Mr. Crom, who first met Mr. Zalokar about 35 years ago while training for a 100-mile ultramarathon, said that they had climbed mountains together all over the world and that his friend was fearless.

“Fred would be the one to climb up on the technical part and throw a rope down to the rest of us,” said Mr. Crom, who climbed Mount Aconcagua in Argentina, the highest point in the Americas, with Mr. Zalokar, and Mont Blanc on the border of France and Italy.

The family of Mr. Zalokar, who was a husband and father, said on Thursday that it was not prepared to comment.

His death set off an outpouring of tributes to Mr. Zalokar, who was well known in the spheres of competitive running and mountain climbing.

At age 55, Mr. Zalokar ran the New York City Marathon in 2 hours 43 minutes 10 seconds in 2015, finishing first in his age group, according to official records. In 2011, he finished the Boston Marathon in 2:34:52, the fastest time in the 50 to 54 age bracket.

According to his website, he was the first runner to win his age group in all six Abbott World Marathon Majors, which are in New York, Boston, Chicago, London, Berlin and Tokyo. He had also competed in marathons on every continent, including Antarctica, where, his website said, he finished first in February 1999 in just over 3:45.

“When I heard about the Antarctica Marathon in 1998, I thought, ‘Hey, I could do that!'” Mr. Zalokar said on his website.

He said that the marathon was more practical and cost less than trying to climb the Vinson Massif, the highest peak in Antarctica and one of the Seven Summits, the nickname for the tallest mountains on each continent.

According to his website, he had summited at least four of them — Aconcagua (South America), Denali (North America), Kilimanjaro (Africa) and Elbrus (Europe). A fifth, Kosciusko, is considered by some as the tallest mountain in Australia.

“He didn’t make it up Mount Everest, but he tried it,” Mr. Crom said.

Mr. Zalokar’s website is a cross between a scrapbook and a catalog of his feats. On one page is a list of the countries that he said he had visited, 137 in all, from Azerbaijan to Zimbabwe. There are photos of him rappelling down a granite mountain face, standing with arms raised on a sand dune in Namibia and, of course, running.

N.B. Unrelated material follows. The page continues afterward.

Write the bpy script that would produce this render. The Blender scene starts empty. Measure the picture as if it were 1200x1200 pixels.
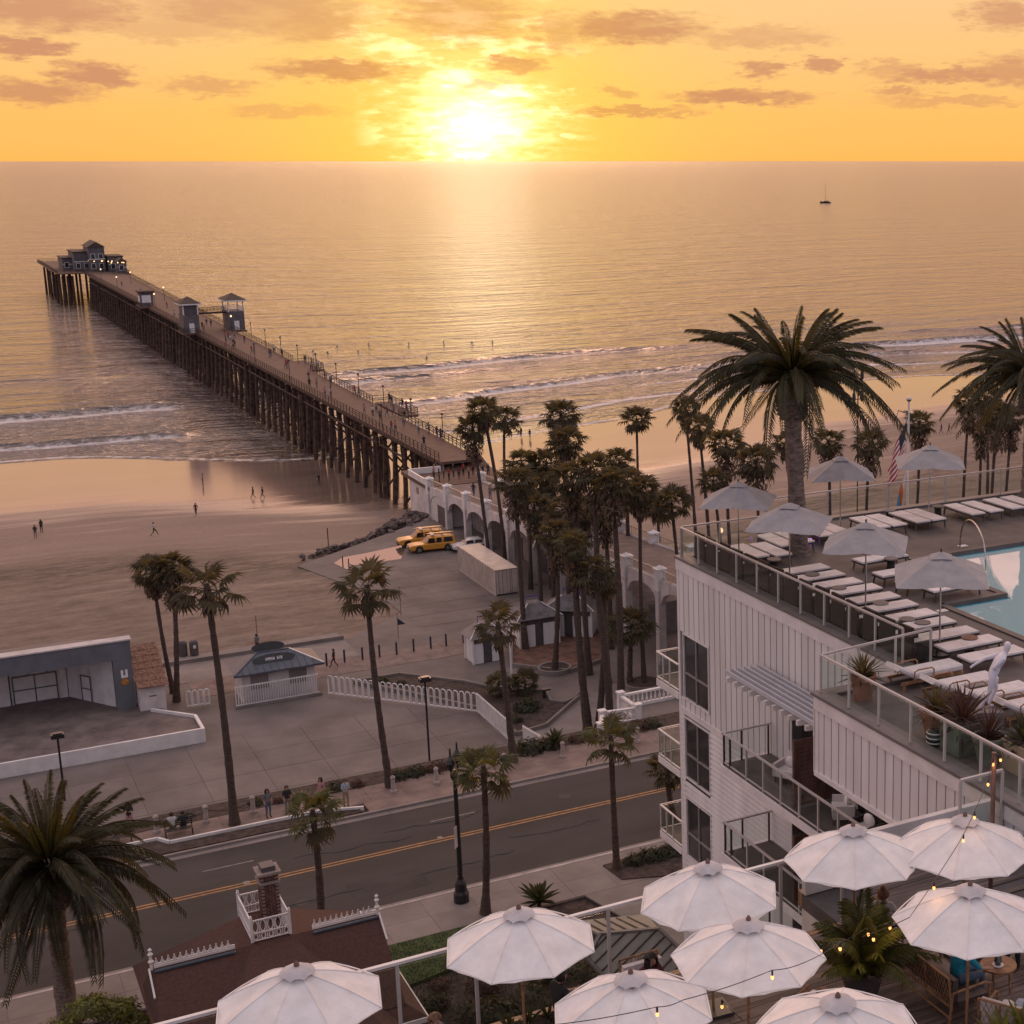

“He was very adventurous,” Mr. Crom said. “He’d kind of pick a goal and go after it hard.”

From ascending every mountain over 14,000 feet in California to exploring the tallest volcanoes in Mexico, Mr. Zalokar would check off the peaks that he had summited on his website. It’s known as “peak bagging,” said Mr. Crom, who explained that it was not unusual for Mr. Zalokar to hike on a mountain by himself.

“We don’t know yet if he made it to the top of the mountain,” he said of Mount Clark, noting that park rangers would most likely check a log book at the summit. “Fred always signs into the log book.”